What you are asked to do. Return all lines where the word "scene" can be found.

Data lines.
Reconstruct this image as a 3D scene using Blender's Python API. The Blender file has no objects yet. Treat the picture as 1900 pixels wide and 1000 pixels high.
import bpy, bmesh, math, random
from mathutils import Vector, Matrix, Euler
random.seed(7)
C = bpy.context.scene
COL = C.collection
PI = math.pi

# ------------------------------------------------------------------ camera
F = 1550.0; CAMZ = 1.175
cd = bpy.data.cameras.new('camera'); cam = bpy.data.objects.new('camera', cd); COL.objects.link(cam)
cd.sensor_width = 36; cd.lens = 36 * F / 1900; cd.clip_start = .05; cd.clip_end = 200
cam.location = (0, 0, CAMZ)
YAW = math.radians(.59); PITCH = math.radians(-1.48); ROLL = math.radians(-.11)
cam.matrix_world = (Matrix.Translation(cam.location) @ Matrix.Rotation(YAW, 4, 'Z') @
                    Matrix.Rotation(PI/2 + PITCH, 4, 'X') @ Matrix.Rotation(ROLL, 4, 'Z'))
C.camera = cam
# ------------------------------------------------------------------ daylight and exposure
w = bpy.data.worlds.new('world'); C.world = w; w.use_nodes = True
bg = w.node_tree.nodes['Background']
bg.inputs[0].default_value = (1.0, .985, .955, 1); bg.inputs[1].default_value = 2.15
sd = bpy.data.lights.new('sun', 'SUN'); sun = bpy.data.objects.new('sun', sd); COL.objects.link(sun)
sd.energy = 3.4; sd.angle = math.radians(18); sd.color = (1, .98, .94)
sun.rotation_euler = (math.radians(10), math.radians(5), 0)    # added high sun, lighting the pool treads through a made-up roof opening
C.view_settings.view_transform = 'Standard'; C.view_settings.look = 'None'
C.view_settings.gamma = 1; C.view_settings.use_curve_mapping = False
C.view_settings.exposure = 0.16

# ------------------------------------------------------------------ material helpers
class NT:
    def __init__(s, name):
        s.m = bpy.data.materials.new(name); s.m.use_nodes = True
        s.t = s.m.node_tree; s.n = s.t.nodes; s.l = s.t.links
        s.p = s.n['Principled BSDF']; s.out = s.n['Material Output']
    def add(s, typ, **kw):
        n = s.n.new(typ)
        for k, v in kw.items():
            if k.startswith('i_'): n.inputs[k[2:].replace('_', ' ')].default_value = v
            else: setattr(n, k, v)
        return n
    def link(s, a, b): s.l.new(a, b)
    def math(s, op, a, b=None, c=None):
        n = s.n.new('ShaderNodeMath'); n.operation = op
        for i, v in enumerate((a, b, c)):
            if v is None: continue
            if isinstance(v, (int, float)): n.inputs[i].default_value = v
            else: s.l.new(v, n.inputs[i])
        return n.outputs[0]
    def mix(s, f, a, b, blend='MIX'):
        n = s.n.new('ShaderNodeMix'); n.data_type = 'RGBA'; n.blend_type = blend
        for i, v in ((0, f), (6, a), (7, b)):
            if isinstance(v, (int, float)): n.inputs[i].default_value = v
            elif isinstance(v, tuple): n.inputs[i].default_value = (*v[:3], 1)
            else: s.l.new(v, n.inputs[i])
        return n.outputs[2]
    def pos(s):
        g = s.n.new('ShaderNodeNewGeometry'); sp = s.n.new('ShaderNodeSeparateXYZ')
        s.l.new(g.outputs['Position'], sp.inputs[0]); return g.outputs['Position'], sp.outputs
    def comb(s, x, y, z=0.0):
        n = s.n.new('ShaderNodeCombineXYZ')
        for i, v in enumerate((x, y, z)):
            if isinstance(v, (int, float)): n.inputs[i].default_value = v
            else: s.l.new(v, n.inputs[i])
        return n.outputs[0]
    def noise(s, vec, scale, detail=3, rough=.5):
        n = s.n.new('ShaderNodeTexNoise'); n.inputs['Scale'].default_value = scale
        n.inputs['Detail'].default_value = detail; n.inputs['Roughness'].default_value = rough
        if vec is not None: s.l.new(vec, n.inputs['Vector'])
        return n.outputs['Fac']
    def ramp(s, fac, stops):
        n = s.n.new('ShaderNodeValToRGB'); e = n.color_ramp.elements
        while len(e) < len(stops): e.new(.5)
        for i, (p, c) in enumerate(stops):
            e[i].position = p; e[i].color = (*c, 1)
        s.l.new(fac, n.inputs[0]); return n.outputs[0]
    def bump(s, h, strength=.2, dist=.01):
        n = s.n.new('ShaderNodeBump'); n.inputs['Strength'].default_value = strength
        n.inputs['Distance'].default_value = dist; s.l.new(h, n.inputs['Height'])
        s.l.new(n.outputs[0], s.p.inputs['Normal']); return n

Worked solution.
Reconstruct this image as a 3D scene using Blender's Python API. The Blender file has no objects yet. Treat the picture as 1900 pixels wide and 1000 pixels high.
C = bpy.context.scene